## Directive
Please write out the material below exactly as given.

## Given information
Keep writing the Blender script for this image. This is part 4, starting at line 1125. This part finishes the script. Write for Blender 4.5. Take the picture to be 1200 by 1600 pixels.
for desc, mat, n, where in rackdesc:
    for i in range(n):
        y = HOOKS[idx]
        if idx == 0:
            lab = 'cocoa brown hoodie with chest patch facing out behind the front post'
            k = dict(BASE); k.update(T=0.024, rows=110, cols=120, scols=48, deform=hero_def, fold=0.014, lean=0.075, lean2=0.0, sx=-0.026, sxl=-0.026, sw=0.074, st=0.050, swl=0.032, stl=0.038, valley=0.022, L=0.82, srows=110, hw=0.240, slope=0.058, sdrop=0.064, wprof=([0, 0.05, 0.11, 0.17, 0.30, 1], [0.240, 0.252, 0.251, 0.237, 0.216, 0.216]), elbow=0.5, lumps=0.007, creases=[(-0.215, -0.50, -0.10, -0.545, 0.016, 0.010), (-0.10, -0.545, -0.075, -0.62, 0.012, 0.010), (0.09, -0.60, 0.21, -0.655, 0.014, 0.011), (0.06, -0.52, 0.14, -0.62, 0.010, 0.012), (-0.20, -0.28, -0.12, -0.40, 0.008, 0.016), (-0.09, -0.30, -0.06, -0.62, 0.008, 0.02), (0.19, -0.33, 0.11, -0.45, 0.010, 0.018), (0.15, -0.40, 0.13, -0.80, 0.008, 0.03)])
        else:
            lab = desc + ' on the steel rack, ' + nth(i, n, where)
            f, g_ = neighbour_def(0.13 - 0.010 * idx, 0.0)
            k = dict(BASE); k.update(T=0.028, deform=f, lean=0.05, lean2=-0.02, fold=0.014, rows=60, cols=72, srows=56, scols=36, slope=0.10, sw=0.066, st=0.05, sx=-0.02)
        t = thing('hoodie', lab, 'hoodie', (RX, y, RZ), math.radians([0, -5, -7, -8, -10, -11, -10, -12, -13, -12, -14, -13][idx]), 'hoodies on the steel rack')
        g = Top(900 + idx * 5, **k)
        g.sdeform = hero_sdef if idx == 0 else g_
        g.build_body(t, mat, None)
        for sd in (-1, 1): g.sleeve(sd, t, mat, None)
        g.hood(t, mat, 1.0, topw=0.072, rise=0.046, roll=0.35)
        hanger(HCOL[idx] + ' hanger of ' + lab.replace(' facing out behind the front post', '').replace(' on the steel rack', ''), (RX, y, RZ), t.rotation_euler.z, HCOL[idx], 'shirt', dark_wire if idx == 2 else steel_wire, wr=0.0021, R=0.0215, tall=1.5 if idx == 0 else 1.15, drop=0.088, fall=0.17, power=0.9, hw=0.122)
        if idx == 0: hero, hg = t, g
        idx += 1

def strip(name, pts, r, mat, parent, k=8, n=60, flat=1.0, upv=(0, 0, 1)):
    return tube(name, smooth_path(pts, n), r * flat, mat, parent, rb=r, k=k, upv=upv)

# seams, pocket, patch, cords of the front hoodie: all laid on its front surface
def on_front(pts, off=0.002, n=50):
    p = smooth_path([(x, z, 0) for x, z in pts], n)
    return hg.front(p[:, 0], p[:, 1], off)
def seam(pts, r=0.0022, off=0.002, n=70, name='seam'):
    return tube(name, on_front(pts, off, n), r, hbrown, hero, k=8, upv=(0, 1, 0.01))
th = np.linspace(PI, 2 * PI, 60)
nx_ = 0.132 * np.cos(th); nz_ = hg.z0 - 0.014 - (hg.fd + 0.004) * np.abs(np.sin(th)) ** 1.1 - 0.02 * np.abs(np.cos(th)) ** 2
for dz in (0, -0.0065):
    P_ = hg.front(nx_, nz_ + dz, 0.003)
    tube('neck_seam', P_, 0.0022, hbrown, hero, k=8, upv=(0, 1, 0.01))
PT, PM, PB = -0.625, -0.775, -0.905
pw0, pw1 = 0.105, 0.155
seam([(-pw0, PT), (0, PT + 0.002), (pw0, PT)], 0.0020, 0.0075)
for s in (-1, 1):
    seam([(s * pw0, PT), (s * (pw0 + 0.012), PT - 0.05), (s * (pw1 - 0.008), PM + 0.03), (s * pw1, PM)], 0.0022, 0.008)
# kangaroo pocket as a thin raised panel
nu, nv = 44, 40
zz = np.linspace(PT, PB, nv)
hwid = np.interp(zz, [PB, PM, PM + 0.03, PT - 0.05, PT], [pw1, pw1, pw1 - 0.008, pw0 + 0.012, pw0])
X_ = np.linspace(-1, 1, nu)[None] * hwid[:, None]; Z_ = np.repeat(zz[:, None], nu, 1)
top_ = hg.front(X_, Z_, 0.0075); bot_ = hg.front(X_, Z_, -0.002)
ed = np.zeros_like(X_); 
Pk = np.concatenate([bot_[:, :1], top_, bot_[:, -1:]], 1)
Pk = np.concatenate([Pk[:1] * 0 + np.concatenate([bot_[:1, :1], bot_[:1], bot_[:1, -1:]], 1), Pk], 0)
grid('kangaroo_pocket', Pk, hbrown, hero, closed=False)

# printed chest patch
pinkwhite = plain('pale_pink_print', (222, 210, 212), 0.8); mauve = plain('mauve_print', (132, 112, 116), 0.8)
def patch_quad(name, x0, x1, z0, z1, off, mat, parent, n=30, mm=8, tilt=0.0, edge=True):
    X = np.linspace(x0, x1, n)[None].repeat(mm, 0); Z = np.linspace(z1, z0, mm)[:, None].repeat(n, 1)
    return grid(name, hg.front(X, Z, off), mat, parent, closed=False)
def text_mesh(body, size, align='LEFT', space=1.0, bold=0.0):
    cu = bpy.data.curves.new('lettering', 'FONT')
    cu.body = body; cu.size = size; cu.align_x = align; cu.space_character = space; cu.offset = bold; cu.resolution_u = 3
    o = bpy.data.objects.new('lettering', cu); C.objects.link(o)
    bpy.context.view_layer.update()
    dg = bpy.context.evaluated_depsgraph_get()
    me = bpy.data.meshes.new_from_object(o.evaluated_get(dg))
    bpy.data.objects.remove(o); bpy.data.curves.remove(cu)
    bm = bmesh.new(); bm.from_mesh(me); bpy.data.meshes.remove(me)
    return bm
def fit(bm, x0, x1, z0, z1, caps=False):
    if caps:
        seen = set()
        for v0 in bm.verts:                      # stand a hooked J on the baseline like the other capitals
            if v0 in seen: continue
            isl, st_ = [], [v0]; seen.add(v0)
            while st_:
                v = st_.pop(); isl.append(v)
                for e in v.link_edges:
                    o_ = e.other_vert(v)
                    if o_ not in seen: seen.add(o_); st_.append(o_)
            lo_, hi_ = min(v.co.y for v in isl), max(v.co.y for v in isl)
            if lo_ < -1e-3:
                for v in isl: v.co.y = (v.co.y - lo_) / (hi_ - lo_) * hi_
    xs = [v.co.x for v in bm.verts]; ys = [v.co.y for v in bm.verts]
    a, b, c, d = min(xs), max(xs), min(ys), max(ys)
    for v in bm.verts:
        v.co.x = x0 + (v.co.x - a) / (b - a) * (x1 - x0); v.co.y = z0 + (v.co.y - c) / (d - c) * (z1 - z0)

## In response
Keep writing the Blender script for this image. This is part 4, starting at line 1125. This part finishes the script. Write for Blender 4.5. Take the picture to be 1200 by 1600 pixels.
for desc, mat, n, where in rackdesc:
    for i in range(n):
        y = HOOKS[idx]
        if idx == 0:
            lab = 'cocoa brown hoodie with chest patch facing out behind the front post'
            k = dict(BASE); k.update(T=0.024, rows=110, cols=120, scols=48, deform=hero_def, fold=0.014, lean=0.075, lean2=0.0, sx=-0.026, sxl=-0.026, sw=0.074, st=0.050, swl=0.032, stl=0.038, valley=0.022, L=0.82, srows=110, hw=0.240, slope=0.058, sdrop=0.064, wprof=([0, 0.05, 0.11, 0.17, 0.30, 1], [0.240, 0.252, 0.251, 0.237, 0.216, 0.216]), elbow=0.5, lumps=0.007, creases=[(-0.215, -0.50, -0.10, -0.545, 0.016, 0.010), (-0.10, -0.545, -0.075, -0.62, 0.012, 0.010), (0.09, -0.60, 0.21, -0.655, 0.014, 0.011), (0.06, -0.52, 0.14, -0.62, 0.010, 0.012), (-0.20, -0.28, -0.12, -0.40, 0.008, 0.016), (-0.09, -0.30, -0.06, -0.62, 0.008, 0.02), (0.19, -0.33, 0.11, -0.45, 0.010, 0.018), (0.15, -0.40, 0.13, -0.80, 0.008, 0.03)])
        else:
            lab = desc + ' on the steel rack, ' + nth(i, n, where)
            f, g_ = neighbour_def(0.13 - 0.010 * idx, 0.0)
            k = dict(BASE); k.update(T=0.028, deform=f, lean=0.05, lean2=-0.02, fold=0.014, rows=60, cols=72, srows=56, scols=36, slope=0.10, sw=0.066, st=0.05, sx=-0.02)
        t = thing('hoodie', lab, 'hoodie', (RX, y, RZ), math.radians([0, -5, -7, -8, -10, -11, -10, -12, -13, -12, -14, -13][idx]), 'hoodies on the steel rack')
        g = Top(900 + idx * 5, **k)
        g.sdeform = hero_sdef if idx == 0 else g_
        g.build_body(t, mat, None)
        for sd in (-1, 1): g.sleeve(sd, t, mat, None)
        g.hood(t, mat, 1.0, topw=0.072, rise=0.046, roll=0.35)
        hanger(HCOL[idx] + ' hanger of ' + lab.replace(' facing out behind the front post', '').replace(' on the steel rack', ''), (RX, y, RZ), t.rotation_euler.z, HCOL[idx], 'shirt', dark_wire if idx == 2 else steel_wire, wr=0.0021, R=0.0215, tall=1.5 if idx == 0 else 1.15, drop=0.088, fall=0.17, power=0.9, hw=0.122)
        if idx == 0: hero, hg = t, g
        idx += 1

def strip(name, pts, r, mat, parent, k=8, n=60, flat=1.0, upv=(0, 0, 1)):
    return tube(name, smooth_path(pts, n), r * flat, mat, parent, rb=r, k=k, upv=upv)

# seams, pocket, patch, cords of the front hoodie: all laid on its front surface
def on_front(pts, off=0.002, n=50):
    p = smooth_path([(x, z, 0) for x, z in pts], n)
    return hg.front(p[:, 0], p[:, 1], off)
def seam(pts, r=0.0022, off=0.002, n=70, name='seam'):
    return tube(name, on_front(pts, off, n), r, hbrown, hero, k=8, upv=(0, 1, 0.01))
th = np.linspace(PI, 2 * PI, 60)
nx_ = 0.132 * np.cos(th); nz_ = hg.z0 - 0.014 - (hg.fd + 0.004) * np.abs(np.sin(th)) ** 1.1 - 0.02 * np.abs(np.cos(th)) ** 2
for dz in (0, -0.0065):
    P_ = hg.front(nx_, nz_ + dz, 0.003)
    tube('neck_seam', P_, 0.0022, hbrown, hero, k=8, upv=(0, 1, 0.01))
PT, PM, PB = -0.625, -0.775, -0.905
pw0, pw1 = 0.105, 0.155
seam([(-pw0, PT), (0, PT + 0.002), (pw0, PT)], 0.0020, 0.0075)
for s in (-1, 1):
    seam([(s * pw0, PT), (s * (pw0 + 0.012), PT - 0.05), (s * (pw1 - 0.008), PM + 0.03), (s * pw1, PM)], 0.0022, 0.008)
# kangaroo pocket as a thin raised panel
nu, nv = 44, 40
zz = np.linspace(PT, PB, nv)
hwid = np.interp(zz, [PB, PM, PM + 0.03, PT - 0.05, PT], [pw1, pw1, pw1 - 0.008, pw0 + 0.012, pw0])
X_ = np.linspace(-1, 1, nu)[None] * hwid[:, None]; Z_ = np.repeat(zz[:, None], nu, 1)
top_ = hg.front(X_, Z_, 0.0075); bot_ = hg.front(X_, Z_, -0.002)
ed = np.zeros_like(X_); 
Pk = np.concatenate([bot_[:, :1], top_, bot_[:, -1:]], 1)
Pk = np.concatenate([Pk[:1] * 0 + np.concatenate([bot_[:1, :1], bot_[:1], bot_[:1, -1:]], 1), Pk], 0)
grid('kangaroo_pocket', Pk, hbrown, hero, closed=False)

# printed chest patch
pinkwhite = plain('pale_pink_print', (222, 210, 212), 0.8); mauve = plain('mauve_print', (132, 112, 116), 0.8)
def patch_quad(name, x0, x1, z0, z1, off, mat, parent, n=30, mm=8, tilt=0.0, edge=True):
    X = np.linspace(x0, x1, n)[None].repeat(mm, 0); Z = np.linspace(z1, z0, mm)[:, None].repeat(n, 1)
    return grid(name, hg.front(X, Z, off), mat, parent, closed=False)
def text_mesh(body, size, align='LEFT', space=1.0, bold=0.0):
    cu = bpy.data.curves.new('lettering', 'FONT')
    cu.body = body; cu.size = size; cu.align_x = align; cu.space_character = space; cu.offset = bold; cu.resolution_u = 3
    o = bpy.data.objects.new('lettering', cu); C.objects.link(o)
    bpy.context.view_layer.update()
    dg = bpy.context.evaluated_depsgraph_get()
    me = bpy.data.meshes.new_from_object(o.evaluated_get(dg))
    bpy.data.objects.remove(o); bpy.data.curves.remove(cu)
    bm = bmesh.new(); bm.from_mesh(me); bpy.data.meshes.remove(me)
    return bm
def fit(bm, x0, x1, z0, z1, caps=False):
    if caps:
        seen = set()
        for v0 in bm.verts:                      # stand a hooked J on the baseline like the other capitals
            if v0 in seen: continue
            isl, st_ = [], [v0]; seen.add(v0)
            while st_:
                v = st_.pop(); isl.append(v)
                for e in v.link_edges:
                    o_ = e.other_vert(v)
                    if o_ not in seen: seen.add(o_); st_.append(o_)
            lo_, hi_ = min(v.co.y for v in isl), max(v.co.y for v in isl)
            if lo_ < -1e-3:
                for v in isl: v.co.y = (v.co.y - lo_) / (hi_ - lo_) * hi_
    xs = [v.co.x for v in bm.verts]; ys = [v.co.y for v in bm.verts]
    a, b, c, d = min(xs), max(xs), min(ys), max(ys)
    for v in bm.verts:
        v.co.x = x0 + (v.co.x - a) / (b - a) * (x1 - x0); v.co.y = z0 + (v.co.y - c) / (d - c) * (z1 - z0)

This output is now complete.